## Data lines
+ + + +
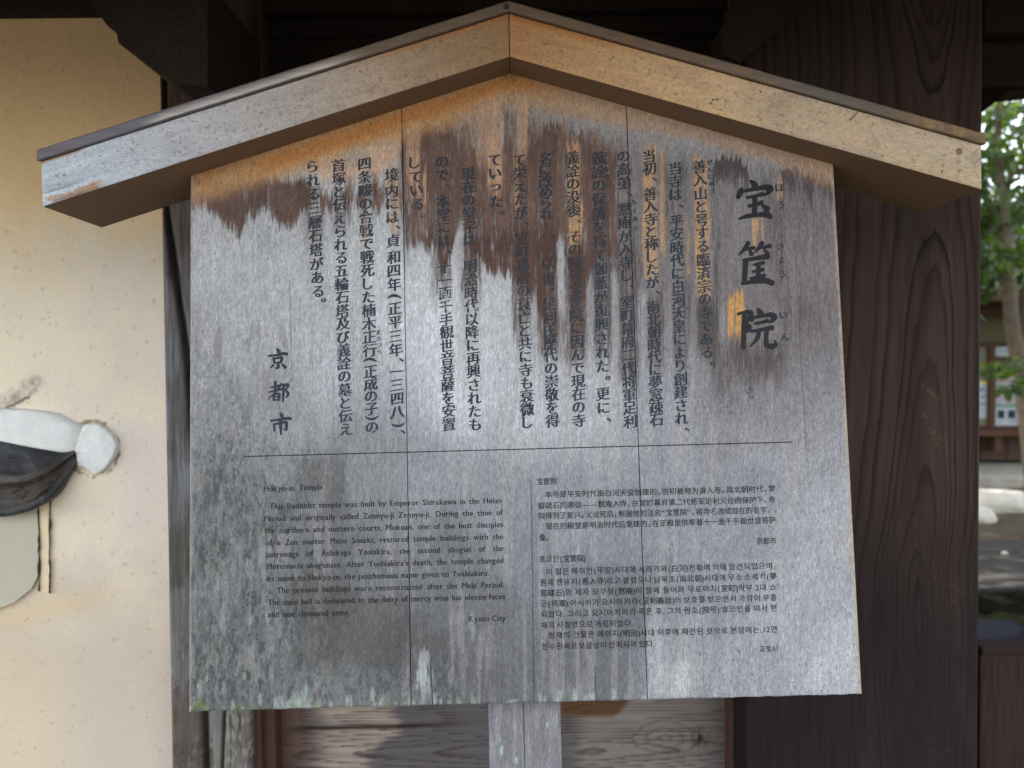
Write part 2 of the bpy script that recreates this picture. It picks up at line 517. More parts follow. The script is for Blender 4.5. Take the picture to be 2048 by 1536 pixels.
# low door board right of the pillar
xa = at(1957, 1400, 2.02)[0]
zt = at(2000, 1309, 2.02)[2]
m_low = wood('low_door_wood', 'z', (50, 38, 33), 330, 8, (.6, 1.5), rough=.8, spec=.12)
lowdoor = thing('low_door', 'dark low wooden door board beside the right pillar', 'door', (1.5, 2.06, 0))
MB().box((xa + .004, 2.02, 0.02), (2.0, 2.07, zt), bev=.004).build('door_leaf', m_low, lowdoor)
MB().box((xa + .004, 2.012, zt + .001), (2.0, 2.078, zt + .02), bev=.004).build('top_rail', m_low, lowdoor)

# ------------------------------------------------------------------ plaster wall with a tiled stub on its face
m_plaster, nt, b = nmat('cream_plaster')
co = N(nt, 'ShaderNodeTexCoord').outputs['Object']
a = N(nt, 'ShaderNodeAttribute', attribute_name='Col').outputs['Color']
n1 = noise(nt, co, (7, 7, 4), 5, .6); n2 = noise(nt, co, (90, 90, 90), 3); n3 = noise(nt, co, (60, 60, 110), 1, .4, (3, 1, 2)); n4 = noise(nt, co, (260, 260, 420), 1, .4, (8, 1, 2))
f = math2(nt, 'MULTIPLY', rng(nt, n1, .3, .7, .965, 1.025), rng(nt, n2, .3, .7, .96, 1.03))
f = math2(nt, 'MULTIPLY', f, rng(nt, n3, .84, .90, 1, .7))
f = math2(nt, 'MULTIPLY', f, rng(nt, n4, .76, .82, 1, .75))
nt.links.new(mulcol(nt, a, f), b.inputs['Base Color'])
b.inputs['Roughness'].default_value = .92
b.inputs['Specular IOR Level'].default_value = .15
bump(nt, b, math2(nt, 'ADD', n2, math2(nt, 'MULTIPLY', n1, 2.0)), .25, .002)
m_mortar = plain('white_mortar', (232, 231, 228), .9, .08, 25, bstr=.6, bdist=.005)
m_tile = plain('smoked_tile', (128, 128, 128), .5, .35, 26, spec=.45, bstr=.5, bdist=.004, attr=True)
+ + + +
## What this task involves
Quote the data above in full and without alteration; skip the pictures.

## Completed task
Write part 2 of the bpy script that recreates this picture. It picks up at line 517. More parts follow. The script is for Blender 4.5. Take the picture to be 2048 by 1536 pixels.
# low door board right of the pillar
xa = at(1957, 1400, 2.02)[0]
zt = at(2000, 1309, 2.02)[2]
m_low = wood('low_door_wood', 'z', (50, 38, 33), 330, 8, (.6, 1.5), rough=.8, spec=.12)
lowdoor = thing('low_door', 'dark low wooden door board beside the right pillar', 'door', (1.5, 2.06, 0))
MB().box((xa + .004, 2.02, 0.02), (2.0, 2.07, zt), bev=.004).build('door_leaf', m_low, lowdoor)
MB().box((xa + .004, 2.012, zt + .001), (2.0, 2.078, zt + .02), bev=.004).build('top_rail', m_low, lowdoor)

# ------------------------------------------------------------------ plaster wall with a tiled stub on its face
m_plaster, nt, b = nmat('cream_plaster')
co = N(nt, 'ShaderNodeTexCoord').outputs['Object']
a = N(nt, 'ShaderNodeAttribute', attribute_name='Col').outputs['Color']
n1 = noise(nt, co, (7, 7, 4), 5, .6); n2 = noise(nt, co, (90, 90, 90), 3); n3 = noise(nt, co, (60, 60, 110), 1, .4, (3, 1, 2)); n4 = noise(nt, co, (260, 260, 420), 1, .4, (8, 1, 2))
f = math2(nt, 'MULTIPLY', rng(nt, n1, .3, .7, .965, 1.025), rng(nt, n2, .3, .7, .96, 1.03))
f = math2(nt, 'MULTIPLY', f, rng(nt, n3, .84, .90, 1, .7))
f = math2(nt, 'MULTIPLY', f, rng(nt, n4, .76, .82, 1, .75))
nt.links.new(mulcol(nt, a, f), b.inputs['Base Color'])
b.inputs['Roughness'].default_value = .92
b.inputs['Specular IOR Level'].default_value = .15
bump(nt, b, math2(nt, 'ADD', n2, math2(nt, 'MULTIPLY', n1, 2.0)), .25, .002)
m_mortar = plain('white_mortar', (232, 231, 228), .9, .08, 25, bstr=.6, bdist=.005)
m_tile = plain('smoked_tile', (128, 128, 128), .5, .35, 26, spec=.45, bstr=.5, bdist=.004, attr=True)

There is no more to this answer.